Semplicemente comprandolo. Stefano Pelloni ricompensava le genti di Romagna con i proventi di furti e rapine.
L’operato di questo brigante fu violento e spesso sadico. I resoconti ricordano che fece a pezzi un uomo accusato di essere una spia. In altre occasioni il Passatore infierì sulle vittime decapitandole ed esponendo la testa in mezzo alla strada, come avviso alle spie e agli uomini della gendarmeria pontificia.
Pelloni firmava con le urla le proprie malefatte dichiarando apertamente, e a voce alta, il nome ed il soprannome: Stuvanén d’è pasador, la cui traduzione risulta Stefano figlio del Passatore.
Nel suo modus operandi rientrava l’occupazione armata d’interi paesi e borghi. Questi avvenimenti colpirono Bagnara di Romagna, Castel Guelfo, Brisighella e diversi altri luoghi. In queste occupazioni la banda assaltava le abitazioni degli abitanti più facoltosi, seviziandoli per ottenere informazioni inerenti al luogo ove erano nascoste le ricchezze.
Il personaggio colpiva l’immaginario collettivo, non solo quello della popolazione povera.
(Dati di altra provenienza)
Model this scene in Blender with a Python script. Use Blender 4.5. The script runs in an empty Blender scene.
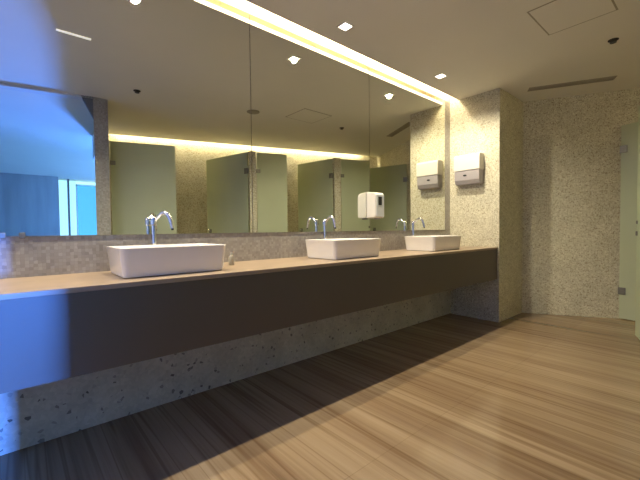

Nell’ottobre del 1850 Garibaldi da New York scrisse la seguente lettera: le notizie del Passatore sono stupende. Noi baceremo il piede di questo bravo italiano che non paventa, in questi tempi di generale paura, di sfidare i dominatori. Mi chiedo se le informazioni che giungevano a Garibaldi erano esatte e veritiere.
La vergogna sostituisce il terrore.
La follia omicida sostituisce la paura.
La violenza sulle donne appartiene a questa banda di delinquenti armati.
Iniziano a diradarsi le nebbie sulla reale figura di quest’uomo.
Forlimpopoli, 25 gennaio del 1851.
Durante l’intervallo di un’opera teatrale i briganti entrarono nel teatro comunale salendo sul palco ed immobilizzando tutti i presenti, fucili alla mano. Derubarono gli spettatori, ma non accontentandosi del bottino decisero di utilizzare alcuni dei presenti come lascia-passare per le abitazioni d’altri facoltosi abitanti della città. Durante quest’operazione delinquenziale stuprarono diverse donne. Tra queste povere malcapitate anche la sorella di Pellegrino Artusi, che impazzì in seguito alle violenze subite. Artusi merita una nota a margine di questo resoconto per l’importanza del personaggio: è stato uno scrittore e gastronomo. Divenne famoso per il libro: la scienza in cucina e l’arte di mangiare bene. Ho parlato della pazzia della sorella che subì stupro: fu ricoverata in manicomio in seguito alla mancata accettazione delle violenze fisiche che il suo corpo e la sua mente dovettero oscenamente sopportare. Un’altra sorella rimase ferita negli eventi di Forlimpopoli. In seguito a questi accadimenti la famiglia Artusi decise di lasciare la Romagna, infestata da violente bande di briganti. Artusi riconobbe tra i vili aggressori del teatro di Forlimpopoli Don Pietro, parroco di una frazione di Trebozio e fiancheggiatore della banda armata. Il Passatore ed i suoi scagnozzi quel giorno realizzarono 5600 scudi, pari ad 1/7 di tutto il bottino delle rapine.
Di politico queste azioni non hanno mai avuto nulla.
Non era un rivoluzionario, era un bandito.
La fortuna voltò le spalle a Stefano Pelloni nel marzo del 1851, pochi mesi dopo i fatti del teatro. Il Passatore fu individuato, grazie al sapiente lavoro di spionaggio delle guardie pontificie, nei pressi di Russi. Scoppiò uno scontro a fuoco che condusse il bandito alla morte. Il cadavere fu adagiato sopra un carro per la pubblica esibizione nelle strade di Romagna.
Questo comportamento – che ricorda da vicino quello subito cinque secoli prima da Dolcino – serviva per attestare la morte del malfattore, ma anche per non creare inutili leggende sul Passatore.
Il cadavere fu seppellito presso la Certosa di Bologna, in luogo sconsacrato.
Dobbiamo chiederci perché Giovanni Pascoli inserì il Passatore, definendolo cortese, nella poesia Romagna.
La sorella di Stefano Pelloni, Lauretana, confessò: “non ha mai dato niente a nessuno: se dava qualcosa lo faceva perché aveva bisogno di complicità o altro”.
La domanda ritorna: per quale motivo Giovanni Pascoli lo definì cortese e gli dedicò la chiusura della poesia Romagna?
Le persone debbono sempre credere in qualcosa o in qualcuno, spesso si creano eroi e miti sbagliati seguendo l’immaginario popolare.